Similar questions are asked in liquid and multiphase analysis. Near-infrared (NIR) spectroscopy has long been established as a powerful tool, but its adoption has often been limited by calibration complications and sensitivity to changing conditions. Today, AI-based modelling and pattern recognition are overcoming these barriers. By learning from process behaviour rather than relying solely on static laboratory correlations, AI-enabled NIR systems can adapt to feedstock variability and maintain accuracy without the need for constant recalibration.
Nowhere is this more relevant than in refineries, where crude variability directly affects energy efficiency, product quality and economic performance. Continuous NIR monitoring of crude feedstock provides immediate visibility of quality changes before they propagate through the distillation column. When AI translates spectral data into actionable quality indicators, users gain the ability to respond proactively rather than reactively. The real value lies not in the measurement itself, but in how early insight improves operational procedures.
As photonics and AI technology advances, another shift is becoming apparent: the move away from standalone analysers in favour of intelligent analytical systems. Measurement performance increasingly depends on system-level design, including sample handling where necessary, hazardous-area compliance, digital communication and lifecycle support.
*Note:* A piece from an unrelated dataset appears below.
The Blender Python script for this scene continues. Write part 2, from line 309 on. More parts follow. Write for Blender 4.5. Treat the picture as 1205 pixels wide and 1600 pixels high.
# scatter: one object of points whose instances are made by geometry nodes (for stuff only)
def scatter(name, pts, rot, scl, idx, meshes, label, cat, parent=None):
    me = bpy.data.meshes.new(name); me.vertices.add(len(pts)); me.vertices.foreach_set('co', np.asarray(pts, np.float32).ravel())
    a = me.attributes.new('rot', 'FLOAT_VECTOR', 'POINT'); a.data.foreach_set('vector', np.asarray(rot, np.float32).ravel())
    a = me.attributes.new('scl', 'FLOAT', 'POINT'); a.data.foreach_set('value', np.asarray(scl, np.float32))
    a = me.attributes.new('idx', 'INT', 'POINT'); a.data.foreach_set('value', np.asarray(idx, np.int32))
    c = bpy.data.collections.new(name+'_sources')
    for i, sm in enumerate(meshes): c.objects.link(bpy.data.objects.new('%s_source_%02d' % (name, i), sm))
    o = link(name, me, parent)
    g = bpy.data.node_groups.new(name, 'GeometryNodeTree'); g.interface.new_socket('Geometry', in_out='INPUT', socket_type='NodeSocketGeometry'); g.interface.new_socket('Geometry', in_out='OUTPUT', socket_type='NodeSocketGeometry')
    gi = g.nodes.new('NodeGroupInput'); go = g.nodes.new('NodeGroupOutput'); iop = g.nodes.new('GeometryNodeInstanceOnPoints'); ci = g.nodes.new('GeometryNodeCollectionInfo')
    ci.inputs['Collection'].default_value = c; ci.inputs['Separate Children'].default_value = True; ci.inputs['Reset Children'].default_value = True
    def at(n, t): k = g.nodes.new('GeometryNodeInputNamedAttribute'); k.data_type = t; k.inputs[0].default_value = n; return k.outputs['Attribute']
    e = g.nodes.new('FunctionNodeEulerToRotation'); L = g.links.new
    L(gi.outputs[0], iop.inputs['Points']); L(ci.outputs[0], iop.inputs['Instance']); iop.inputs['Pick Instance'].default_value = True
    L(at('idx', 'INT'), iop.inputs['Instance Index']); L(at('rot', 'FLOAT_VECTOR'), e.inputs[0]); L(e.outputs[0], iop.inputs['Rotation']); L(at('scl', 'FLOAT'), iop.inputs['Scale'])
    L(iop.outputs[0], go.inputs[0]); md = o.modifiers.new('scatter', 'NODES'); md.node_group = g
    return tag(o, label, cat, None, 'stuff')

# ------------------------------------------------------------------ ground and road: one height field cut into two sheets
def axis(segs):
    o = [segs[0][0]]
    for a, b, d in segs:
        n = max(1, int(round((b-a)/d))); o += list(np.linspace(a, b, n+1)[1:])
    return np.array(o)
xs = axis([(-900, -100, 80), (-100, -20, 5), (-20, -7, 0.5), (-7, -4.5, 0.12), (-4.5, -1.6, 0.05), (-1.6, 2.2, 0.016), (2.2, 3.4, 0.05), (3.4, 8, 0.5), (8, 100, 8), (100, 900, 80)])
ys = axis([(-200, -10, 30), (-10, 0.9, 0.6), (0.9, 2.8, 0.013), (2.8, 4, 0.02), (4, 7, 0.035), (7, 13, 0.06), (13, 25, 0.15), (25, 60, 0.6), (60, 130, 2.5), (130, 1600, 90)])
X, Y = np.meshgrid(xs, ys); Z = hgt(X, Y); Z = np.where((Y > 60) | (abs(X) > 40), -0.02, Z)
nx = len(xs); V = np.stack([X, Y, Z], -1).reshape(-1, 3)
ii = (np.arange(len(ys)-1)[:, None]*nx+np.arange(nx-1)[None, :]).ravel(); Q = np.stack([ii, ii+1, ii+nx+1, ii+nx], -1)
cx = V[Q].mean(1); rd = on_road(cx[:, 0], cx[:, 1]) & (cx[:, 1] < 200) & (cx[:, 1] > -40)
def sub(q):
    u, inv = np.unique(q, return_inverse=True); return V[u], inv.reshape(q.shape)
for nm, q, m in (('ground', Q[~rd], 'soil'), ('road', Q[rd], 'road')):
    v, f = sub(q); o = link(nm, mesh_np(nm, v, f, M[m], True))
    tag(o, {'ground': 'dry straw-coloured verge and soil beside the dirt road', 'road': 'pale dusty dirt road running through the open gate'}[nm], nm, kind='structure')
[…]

This has led to growing interest in Product-as-a-Service and solution-based models, where responsibility for measurement reliability and performance is shared over the long term.
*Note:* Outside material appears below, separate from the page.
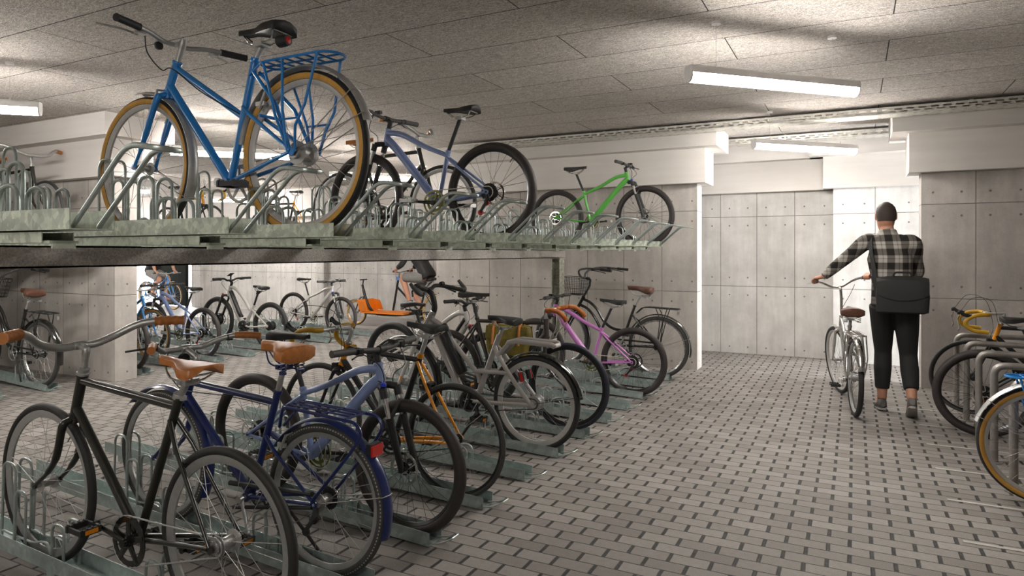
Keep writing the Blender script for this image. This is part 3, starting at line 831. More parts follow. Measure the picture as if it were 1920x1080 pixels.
def fork(root, hb, hub, R, w, mat, kind='rake', leg_y=.05, crown_mat=None, stan='chrome', knob=None, axle_mat='alloy', r=.013):
    hx, hz = hb; fx, fz = hub
    d = Vector((hx - fx, 0, hz - fz)); m = MB()
    ax = vec((0, 0, 0))
    if kind in ('rake', 'straight'):
        cz = R + R + .022 if False else None
        for s in (-1, 1):
            if kind == 'rake':
                # straight along the steering axis, then a forward curve to the axle
                st = root['steer']; sx, sz = st
                L = (hz - fz)
                k = lambda t: (hx - sx / sz * t * L * -1 if False else hx + sx * t * L / -sz * -1)
                def along(t): return (hx - sx * t * L / sz, s * (leg_y * .85 + .006 * t), hz - t * L)
                p1, p2 = along(.1), along(.55)
                pts = [(hx, s * .012, hz - .012), (hx - sx * .02 / sz, s * leg_y * .62, hz - .022), along(.13), p2]
                e = vec((fx, s * (leg_y + .002), fz)); q2 = vec(along(.80)); q2.x += (fx - along(1.0)[0]) * .42
                pts += [q2, e]
                m.tube(smooth_pts(pts, 5), [r * 1.0] * 6 + [r * 1.15] * 5 + [r * 1.1] * 5 + [r * .9] * 4 + [r * .62] * 6, 12)
            else:
                m.tube(smooth_pts([(hx, s * .014, hz - .012), (hx - .002, s * leg_y * .75, hz - .026), (hx + (fx - hx) * .2, s * leg_y, hz - (hz - fz) * .18), (fx, s * leg_y, fz)], 5), [r * 1.15] * 10 + [r * .8] * 6, 12)
            m.lathe([(0, -.004), (.014, -.004), (.014, .004), (0, .004)], (fx, s * (leg_y + .002), fz), 'y', 14)
        m.tube([(hx, 0, hz + .004), (hx, 0, hz - .03)], .019, 14)
        f = m.build('fork', mat, root)
    else:
        # telescopic fork: black lowers, bright stanchions, crown
        st = root['steer']; u = Vector((st[0], 0, st[1])).normalized()
        off = Vector((u.z, 0, -u.x))   # forward of the axis
        base = vec((fx, 0, fz)); top = vec((hx, 0, hz)) - u * .018
        rake = (base - top).dot(off)
        for s in (-1, 1):
            yy = Vector((0, s * leg_y, 0)); ct = top + off * rake * .55 + yy; lo = base + yy
            dirn = (ct - lo); mid = lo + dirn * .64
            m.tube([lo + Vector((0, 0, -.012)), lo + dirn * .06, lo + dirn * .3, mid - dirn * .02, mid], [.015, .0165, .0185, .0195, .021], 12)
            m.tube([ct - dirn * .11, ct + dirn * .015], .021, 12)
        a = top + off * rake * .55
        m.tube(smooth_pts([a + Vector((0, -leg_y, 0)), top + off * .012 + Vector((0, -leg_y * .5, .016)), top + Vector((0, 0, .012)), top + off * .012 + Vector((0, leg_y * .5, .016)), a + Vector((0, leg_y, 0))], 4), .019, 10)
        # brace arching over the tyre
        b0 = base + (a - base) * .62
        arch = [b0 + Vector((0, -leg_y, 0)), b0 + u * .05 + off * .035 + Vector((0, -leg_y * .75, 0)), b0 + u * .085 + off * .045, b0 + u * .05 + off * .035 + Vector((0, leg_y * .75, 0)), b0 + Vector((0, leg_y, 0))]
        m.tube(smooth_pts(arch, 5), .011, 8)
        m.tube([base + Vector((0, -leg_y - .012, 0)), base + Vector((0, leg_y + .012, 0))], .007, 10)
        f = m.build('fork', crown_mat or 'plastic', root)
        for s in (-1, 1):
            yy = Vector((0, s * leg_y, 0)); ct = a + yy; lo = base + yy
            MB().tube([lo + (ct - lo) * .6, ct - (ct - lo) * .08], .0155, 12).build('stanchion', stan, f)
        if knob:
            q = MB(); ct = a + Vector((0, -leg_y, 0)); q.lathe([(0, .018), (.016, .018), (.016, .03), (.010, .036), (0, .036)], tuple(ct), 'z', 12); q.build('fork_knob', knob, f)
            if knob == 'red':
                q = MB(); ct = a + Vector((0, leg_y, 0)); q.lathe([(0, .018), (.016, .018), (.016, .03), (.010, .036), (0, .036)], tuple(ct), 'z', 12); q.build('fork_knob', knob, f)
    return f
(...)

Companies such as Modcon Systems are applying this systems-based approach by combining photonic analysers, digital architectures and AI-driven analytics into integrated solutions. In doing so, analytical data becomes a reliable input for control, optimisation and digitalisation strategies, rather than an isolated data point on a screen.
As the process industries move toward hydrogen, alternative feedstocks and increasingly autonomous operation, the role of on-line analysis is being redefined. The key question for operators and engineers is no longer which analyser to choose, but how measurement, interpretation and decision-making are connected. Advanced photonics and AI offer a powerful foundation, but their impact ultimately depends on how effectively they are applied within real operating environments.